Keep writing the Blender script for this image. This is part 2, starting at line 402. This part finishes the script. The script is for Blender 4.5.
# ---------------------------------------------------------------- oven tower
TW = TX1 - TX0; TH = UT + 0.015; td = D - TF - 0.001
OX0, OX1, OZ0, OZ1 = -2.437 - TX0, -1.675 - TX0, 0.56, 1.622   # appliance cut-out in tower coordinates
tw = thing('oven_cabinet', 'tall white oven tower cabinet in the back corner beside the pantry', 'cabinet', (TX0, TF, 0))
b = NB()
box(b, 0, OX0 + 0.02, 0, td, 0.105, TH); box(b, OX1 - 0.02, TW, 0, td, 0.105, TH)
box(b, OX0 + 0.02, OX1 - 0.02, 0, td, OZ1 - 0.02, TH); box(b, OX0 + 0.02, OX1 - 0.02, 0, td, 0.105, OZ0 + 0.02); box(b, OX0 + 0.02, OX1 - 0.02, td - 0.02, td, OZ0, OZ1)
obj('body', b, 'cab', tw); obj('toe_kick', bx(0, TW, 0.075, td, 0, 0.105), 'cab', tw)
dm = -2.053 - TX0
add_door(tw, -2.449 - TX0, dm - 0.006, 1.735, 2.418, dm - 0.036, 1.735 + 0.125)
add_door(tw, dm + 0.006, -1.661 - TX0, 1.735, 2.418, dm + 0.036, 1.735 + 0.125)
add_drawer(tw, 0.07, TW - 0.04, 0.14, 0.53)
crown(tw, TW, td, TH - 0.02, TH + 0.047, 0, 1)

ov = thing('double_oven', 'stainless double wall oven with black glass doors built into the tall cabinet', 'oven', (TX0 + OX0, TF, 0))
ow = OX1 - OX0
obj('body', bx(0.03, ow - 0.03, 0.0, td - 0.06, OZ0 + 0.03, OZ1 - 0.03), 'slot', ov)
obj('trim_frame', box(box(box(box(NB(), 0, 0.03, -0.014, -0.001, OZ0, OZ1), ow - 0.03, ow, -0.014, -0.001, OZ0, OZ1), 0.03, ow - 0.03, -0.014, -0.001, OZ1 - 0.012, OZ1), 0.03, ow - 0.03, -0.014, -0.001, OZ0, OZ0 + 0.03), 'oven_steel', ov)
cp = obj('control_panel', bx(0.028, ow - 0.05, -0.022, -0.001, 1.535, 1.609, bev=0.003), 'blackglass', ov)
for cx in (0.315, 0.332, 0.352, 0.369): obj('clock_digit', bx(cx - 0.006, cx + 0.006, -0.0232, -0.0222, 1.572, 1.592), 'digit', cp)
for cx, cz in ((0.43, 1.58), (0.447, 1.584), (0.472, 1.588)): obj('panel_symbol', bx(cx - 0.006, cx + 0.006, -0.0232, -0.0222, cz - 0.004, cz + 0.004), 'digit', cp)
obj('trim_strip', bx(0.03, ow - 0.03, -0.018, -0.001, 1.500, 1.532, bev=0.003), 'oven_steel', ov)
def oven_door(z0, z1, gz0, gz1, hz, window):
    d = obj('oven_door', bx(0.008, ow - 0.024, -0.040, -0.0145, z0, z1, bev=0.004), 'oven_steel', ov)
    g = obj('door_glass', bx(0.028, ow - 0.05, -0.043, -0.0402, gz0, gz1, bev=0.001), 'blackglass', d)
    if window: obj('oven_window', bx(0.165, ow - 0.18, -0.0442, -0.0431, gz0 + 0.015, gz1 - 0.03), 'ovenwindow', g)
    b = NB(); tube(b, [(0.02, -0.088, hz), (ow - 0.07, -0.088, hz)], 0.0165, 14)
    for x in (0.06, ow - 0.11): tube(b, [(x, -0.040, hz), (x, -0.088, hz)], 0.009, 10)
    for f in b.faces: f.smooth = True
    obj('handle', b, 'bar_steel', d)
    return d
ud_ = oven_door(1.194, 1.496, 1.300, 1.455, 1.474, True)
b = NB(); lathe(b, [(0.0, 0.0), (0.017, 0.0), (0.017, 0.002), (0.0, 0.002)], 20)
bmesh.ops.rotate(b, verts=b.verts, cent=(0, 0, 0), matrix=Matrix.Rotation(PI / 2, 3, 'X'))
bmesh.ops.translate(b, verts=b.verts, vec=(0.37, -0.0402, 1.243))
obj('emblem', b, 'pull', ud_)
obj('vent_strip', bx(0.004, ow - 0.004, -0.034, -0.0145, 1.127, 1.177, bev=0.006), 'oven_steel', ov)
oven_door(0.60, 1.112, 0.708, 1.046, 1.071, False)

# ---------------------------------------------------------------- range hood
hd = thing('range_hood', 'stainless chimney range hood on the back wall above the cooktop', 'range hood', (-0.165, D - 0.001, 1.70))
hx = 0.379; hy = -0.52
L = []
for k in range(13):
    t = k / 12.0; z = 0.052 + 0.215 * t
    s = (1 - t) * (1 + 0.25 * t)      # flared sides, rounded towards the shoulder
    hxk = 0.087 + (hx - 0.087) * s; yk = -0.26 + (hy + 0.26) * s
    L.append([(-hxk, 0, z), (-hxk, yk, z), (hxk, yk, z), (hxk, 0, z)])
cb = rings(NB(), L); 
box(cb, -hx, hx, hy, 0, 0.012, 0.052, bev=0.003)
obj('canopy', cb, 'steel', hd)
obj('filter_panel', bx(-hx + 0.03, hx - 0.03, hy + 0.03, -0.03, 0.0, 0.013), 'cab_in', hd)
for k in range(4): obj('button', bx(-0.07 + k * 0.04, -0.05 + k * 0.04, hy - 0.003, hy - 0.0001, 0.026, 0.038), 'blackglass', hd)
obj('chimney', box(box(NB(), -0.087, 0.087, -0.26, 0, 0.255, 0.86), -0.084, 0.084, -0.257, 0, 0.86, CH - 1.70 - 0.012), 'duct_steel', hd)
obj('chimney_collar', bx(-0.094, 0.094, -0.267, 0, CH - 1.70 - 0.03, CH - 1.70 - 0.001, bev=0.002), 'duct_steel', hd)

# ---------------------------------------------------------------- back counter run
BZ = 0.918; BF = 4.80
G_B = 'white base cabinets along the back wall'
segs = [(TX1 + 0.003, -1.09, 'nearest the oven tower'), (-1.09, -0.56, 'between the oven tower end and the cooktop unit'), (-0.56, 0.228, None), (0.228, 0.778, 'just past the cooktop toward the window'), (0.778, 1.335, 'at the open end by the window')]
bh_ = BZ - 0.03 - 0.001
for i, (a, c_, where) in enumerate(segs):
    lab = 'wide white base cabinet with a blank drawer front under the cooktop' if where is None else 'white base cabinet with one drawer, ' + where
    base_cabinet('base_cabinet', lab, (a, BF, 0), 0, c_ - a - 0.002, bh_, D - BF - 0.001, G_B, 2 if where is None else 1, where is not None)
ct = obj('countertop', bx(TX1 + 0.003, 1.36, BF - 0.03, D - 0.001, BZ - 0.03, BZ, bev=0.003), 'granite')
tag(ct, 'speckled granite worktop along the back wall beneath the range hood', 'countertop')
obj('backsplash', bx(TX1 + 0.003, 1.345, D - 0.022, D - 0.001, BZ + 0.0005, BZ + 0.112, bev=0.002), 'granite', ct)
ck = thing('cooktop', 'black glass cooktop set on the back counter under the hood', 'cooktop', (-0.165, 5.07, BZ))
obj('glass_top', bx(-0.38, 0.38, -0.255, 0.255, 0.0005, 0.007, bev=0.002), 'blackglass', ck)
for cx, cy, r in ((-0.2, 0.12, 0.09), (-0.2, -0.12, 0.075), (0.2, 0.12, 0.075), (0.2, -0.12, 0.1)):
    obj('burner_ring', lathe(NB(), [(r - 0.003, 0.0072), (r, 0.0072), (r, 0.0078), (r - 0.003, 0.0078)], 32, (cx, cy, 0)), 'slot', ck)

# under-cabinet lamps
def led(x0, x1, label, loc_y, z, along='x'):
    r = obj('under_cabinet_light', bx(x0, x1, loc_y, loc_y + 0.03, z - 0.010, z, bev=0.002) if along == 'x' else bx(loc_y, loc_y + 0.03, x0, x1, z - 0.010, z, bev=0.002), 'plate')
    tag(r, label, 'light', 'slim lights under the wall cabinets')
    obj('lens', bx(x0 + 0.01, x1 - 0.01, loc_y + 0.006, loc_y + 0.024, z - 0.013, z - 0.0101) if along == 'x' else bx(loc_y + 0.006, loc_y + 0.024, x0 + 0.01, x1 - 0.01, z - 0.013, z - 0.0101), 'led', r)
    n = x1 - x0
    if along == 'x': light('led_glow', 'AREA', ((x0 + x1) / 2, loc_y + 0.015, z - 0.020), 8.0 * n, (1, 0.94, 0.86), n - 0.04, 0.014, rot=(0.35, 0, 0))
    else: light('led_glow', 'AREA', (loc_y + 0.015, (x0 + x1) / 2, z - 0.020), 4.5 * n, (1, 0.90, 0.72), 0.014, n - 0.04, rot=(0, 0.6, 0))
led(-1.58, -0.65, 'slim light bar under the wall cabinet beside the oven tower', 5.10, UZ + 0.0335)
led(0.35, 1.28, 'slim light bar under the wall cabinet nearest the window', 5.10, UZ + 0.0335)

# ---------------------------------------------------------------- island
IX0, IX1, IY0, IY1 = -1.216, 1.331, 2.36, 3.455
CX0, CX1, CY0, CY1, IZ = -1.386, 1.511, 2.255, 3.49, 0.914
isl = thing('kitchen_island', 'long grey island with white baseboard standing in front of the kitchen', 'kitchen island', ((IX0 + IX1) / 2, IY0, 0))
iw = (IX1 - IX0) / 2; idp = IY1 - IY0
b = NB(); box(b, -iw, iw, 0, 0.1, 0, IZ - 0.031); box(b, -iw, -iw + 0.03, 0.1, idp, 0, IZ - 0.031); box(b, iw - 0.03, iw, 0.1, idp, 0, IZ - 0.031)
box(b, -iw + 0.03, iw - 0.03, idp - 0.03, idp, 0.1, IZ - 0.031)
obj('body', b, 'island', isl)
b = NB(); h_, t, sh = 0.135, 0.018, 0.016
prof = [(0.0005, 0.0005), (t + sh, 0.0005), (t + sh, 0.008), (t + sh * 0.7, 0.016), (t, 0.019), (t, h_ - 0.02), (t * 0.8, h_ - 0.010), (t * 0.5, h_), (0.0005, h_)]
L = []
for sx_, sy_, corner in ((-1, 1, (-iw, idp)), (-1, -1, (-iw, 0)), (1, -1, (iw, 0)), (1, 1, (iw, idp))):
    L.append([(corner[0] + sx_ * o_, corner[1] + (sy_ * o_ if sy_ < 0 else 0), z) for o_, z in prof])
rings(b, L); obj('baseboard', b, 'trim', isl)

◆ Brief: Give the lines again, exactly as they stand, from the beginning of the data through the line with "crown(tw, TW, td, TH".

◆ Worked solution:
Keep writing the Blender script for this image. This is part 2, starting at line 402. This part finishes the script. The script is for Blender 4.5.
# ---------------------------------------------------------------- oven tower
TW = TX1 - TX0; TH = UT + 0.015; td = D - TF - 0.001
OX0, OX1, OZ0, OZ1 = -2.437 - TX0, -1.675 - TX0, 0.56, 1.622   # appliance cut-out in tower coordinates
tw = thing('oven_cabinet', 'tall white oven tower cabinet in the back corner beside the pantry', 'cabinet', (TX0, TF, 0))
b = NB()
box(b, 0, OX0 + 0.02, 0, td, 0.105, TH); box(b, OX1 - 0.02, TW, 0, td, 0.105, TH)
box(b, OX0 + 0.02, OX1 - 0.02, 0, td, OZ1 - 0.02, TH); box(b, OX0 + 0.02, OX1 - 0.02, 0, td, 0.105, OZ0 + 0.02); box(b, OX0 + 0.02, OX1 - 0.02, td - 0.02, td, OZ0, OZ1)
obj('body', b, 'cab', tw); obj('toe_kick', bx(0, TW, 0.075, td, 0, 0.105), 'cab', tw)
dm = -2.053 - TX0
add_door(tw, -2.449 - TX0, dm - 0.006, 1.735, 2.418, dm - 0.036, 1.735 + 0.125)
add_door(tw, dm + 0.006, -1.661 - TX0, 1.735, 2.418, dm + 0.036, 1.735 + 0.125)
add_drawer(tw, 0.07, TW - 0.04, 0.14, 0.53)
crown(tw, TW, td, TH - 0.02, TH + 0.047, 0, 1)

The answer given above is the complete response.